When Bosch showed off their kitchen assistant Mykie at last year’s IFA and a few months later at CES, the social robot did little more than project a looped video suggesting how he might help out in the kitchen.
But at this year’s IFA, the little guy seemed all grown up as he showed off a voice-powered interactive demo of guided cooking. In the video captured below, you can see the user giving voice commands to navigate Mykie from step to step, watch recipe preparation instructions, search the web and watch videos of pro cooks preparing the food.
It’s an interesting evolution of Mykie in what is fast becoming a more competitive market for AI powered sous chefs. This year we’ve seen everyone from Buzzfeed Tasty to Whirlpool join others like the Hestan Cue and Cuciniale with guided cooking platforms, while Amazon and Samsung are creating what are voice-powered kitchen computers as extensions of their existing AI and app platforms.

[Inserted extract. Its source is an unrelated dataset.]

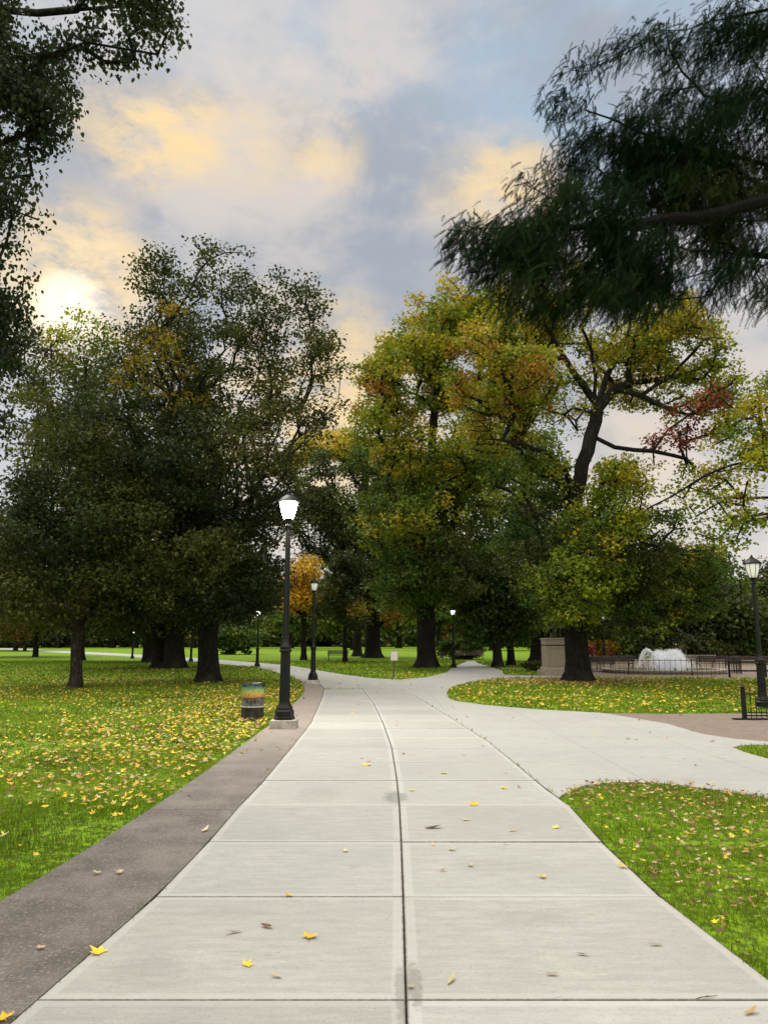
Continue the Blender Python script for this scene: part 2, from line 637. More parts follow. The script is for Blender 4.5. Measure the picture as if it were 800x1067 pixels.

By giving Mykie a name and cute little robot face, Bosch is betting consumers will embrace AI assistants with a little personality. Compared with the faceless Alexa, Mykie certainly seems warmer and one that might even become something of a “friend” in the kitchen. Of course, whether we as consumers will befriend the likes of Mykie is part of a longer-term question around just how realistic home robots and AI assistants become.
Bosch representatives at IFA were still vague on when we might see Mykie make it to market. With CES in just a few months, you have to wonder if the German appliance giant will reveal details in Las Vegas about when consumers might have their own kitchen assistant with a friendly face to help them make dinner.